To be done: Take every line from the listing below that contains "pixels".

###

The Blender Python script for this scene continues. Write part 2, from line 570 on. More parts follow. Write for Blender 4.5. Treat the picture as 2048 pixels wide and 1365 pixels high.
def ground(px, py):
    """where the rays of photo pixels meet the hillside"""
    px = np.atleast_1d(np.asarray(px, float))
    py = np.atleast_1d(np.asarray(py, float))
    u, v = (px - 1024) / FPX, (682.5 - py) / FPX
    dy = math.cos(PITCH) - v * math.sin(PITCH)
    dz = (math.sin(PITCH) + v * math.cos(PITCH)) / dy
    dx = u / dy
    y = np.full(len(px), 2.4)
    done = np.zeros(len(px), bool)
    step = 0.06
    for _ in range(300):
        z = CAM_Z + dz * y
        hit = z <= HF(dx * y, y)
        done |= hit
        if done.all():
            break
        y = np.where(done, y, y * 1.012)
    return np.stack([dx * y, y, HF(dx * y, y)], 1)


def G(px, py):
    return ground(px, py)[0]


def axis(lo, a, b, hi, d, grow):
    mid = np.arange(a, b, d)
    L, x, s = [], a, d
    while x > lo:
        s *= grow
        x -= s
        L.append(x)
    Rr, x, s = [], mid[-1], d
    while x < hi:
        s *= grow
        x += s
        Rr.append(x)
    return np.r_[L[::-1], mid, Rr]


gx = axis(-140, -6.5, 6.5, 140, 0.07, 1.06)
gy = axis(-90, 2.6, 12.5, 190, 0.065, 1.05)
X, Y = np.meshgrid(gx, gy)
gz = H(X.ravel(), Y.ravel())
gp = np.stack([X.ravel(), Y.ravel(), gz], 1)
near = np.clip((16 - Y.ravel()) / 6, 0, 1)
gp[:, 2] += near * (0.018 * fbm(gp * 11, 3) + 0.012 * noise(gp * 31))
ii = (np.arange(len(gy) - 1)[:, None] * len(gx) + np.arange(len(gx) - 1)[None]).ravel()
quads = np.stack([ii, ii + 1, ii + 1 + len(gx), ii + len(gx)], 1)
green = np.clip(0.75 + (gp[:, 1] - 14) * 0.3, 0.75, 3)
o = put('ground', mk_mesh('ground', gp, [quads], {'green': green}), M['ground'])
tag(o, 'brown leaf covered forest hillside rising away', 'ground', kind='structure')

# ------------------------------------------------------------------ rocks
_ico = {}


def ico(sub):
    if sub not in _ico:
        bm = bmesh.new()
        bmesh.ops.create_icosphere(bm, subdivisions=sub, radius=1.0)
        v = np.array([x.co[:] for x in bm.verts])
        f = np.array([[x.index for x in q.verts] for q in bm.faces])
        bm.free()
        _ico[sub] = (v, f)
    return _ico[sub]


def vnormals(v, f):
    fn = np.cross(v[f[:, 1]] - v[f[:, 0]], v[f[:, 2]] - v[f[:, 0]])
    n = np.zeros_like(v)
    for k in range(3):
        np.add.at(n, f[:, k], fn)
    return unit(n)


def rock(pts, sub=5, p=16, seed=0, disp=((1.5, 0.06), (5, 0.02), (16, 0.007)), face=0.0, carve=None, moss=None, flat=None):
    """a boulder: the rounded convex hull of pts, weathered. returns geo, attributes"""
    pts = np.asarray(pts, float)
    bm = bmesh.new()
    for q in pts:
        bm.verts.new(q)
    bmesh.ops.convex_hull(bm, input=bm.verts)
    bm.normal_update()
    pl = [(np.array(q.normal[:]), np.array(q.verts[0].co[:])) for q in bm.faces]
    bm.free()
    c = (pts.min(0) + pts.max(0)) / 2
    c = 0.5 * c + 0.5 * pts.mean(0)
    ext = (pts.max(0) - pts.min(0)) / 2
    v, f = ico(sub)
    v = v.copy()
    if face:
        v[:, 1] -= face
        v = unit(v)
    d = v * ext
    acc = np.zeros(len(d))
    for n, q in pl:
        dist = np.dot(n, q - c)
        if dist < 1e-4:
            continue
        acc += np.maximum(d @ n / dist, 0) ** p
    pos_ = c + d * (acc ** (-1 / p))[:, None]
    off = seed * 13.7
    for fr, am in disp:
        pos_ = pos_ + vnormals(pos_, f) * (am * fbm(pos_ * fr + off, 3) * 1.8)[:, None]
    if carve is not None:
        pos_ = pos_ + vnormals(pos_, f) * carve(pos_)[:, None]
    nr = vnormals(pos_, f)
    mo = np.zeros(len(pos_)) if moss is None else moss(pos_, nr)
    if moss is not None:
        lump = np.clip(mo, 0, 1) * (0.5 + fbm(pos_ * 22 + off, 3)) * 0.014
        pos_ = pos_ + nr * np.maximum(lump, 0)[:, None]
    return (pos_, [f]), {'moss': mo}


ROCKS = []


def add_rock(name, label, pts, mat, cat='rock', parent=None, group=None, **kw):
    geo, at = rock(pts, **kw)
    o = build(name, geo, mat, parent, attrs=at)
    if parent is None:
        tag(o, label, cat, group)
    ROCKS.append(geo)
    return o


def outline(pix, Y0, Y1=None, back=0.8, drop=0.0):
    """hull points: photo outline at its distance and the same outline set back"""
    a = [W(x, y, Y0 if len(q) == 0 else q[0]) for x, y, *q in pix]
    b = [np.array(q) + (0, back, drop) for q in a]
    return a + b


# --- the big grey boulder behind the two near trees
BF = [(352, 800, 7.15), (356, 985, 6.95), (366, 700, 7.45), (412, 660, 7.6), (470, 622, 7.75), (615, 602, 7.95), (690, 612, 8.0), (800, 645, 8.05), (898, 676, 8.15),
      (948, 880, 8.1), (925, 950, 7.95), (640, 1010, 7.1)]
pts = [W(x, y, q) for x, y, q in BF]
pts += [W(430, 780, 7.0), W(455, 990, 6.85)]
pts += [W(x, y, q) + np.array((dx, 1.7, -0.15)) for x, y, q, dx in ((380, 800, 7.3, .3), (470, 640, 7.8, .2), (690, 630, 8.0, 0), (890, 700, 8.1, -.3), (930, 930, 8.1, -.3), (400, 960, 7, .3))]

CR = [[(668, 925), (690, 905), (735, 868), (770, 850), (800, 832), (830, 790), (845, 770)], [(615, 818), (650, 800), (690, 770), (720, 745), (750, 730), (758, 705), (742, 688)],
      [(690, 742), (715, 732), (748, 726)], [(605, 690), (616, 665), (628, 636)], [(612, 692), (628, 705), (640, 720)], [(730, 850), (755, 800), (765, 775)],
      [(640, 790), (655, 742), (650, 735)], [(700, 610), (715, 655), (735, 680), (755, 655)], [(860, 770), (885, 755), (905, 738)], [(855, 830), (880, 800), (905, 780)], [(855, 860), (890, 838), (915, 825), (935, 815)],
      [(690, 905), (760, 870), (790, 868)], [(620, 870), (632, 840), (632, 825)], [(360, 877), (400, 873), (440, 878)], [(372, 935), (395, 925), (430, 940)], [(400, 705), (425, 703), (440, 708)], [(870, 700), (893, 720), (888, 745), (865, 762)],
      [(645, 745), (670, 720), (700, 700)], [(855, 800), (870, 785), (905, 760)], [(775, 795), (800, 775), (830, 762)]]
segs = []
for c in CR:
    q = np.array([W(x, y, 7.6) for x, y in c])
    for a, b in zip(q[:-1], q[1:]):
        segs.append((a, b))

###

The output:
The Blender Python script for this scene continues. Write part 2, from line 570 on. More parts follow. Write for Blender 4.5. Treat the picture as 2048 pixels wide and 1365 pixels high.
    """where the rays of photo pixels meet the hillside"""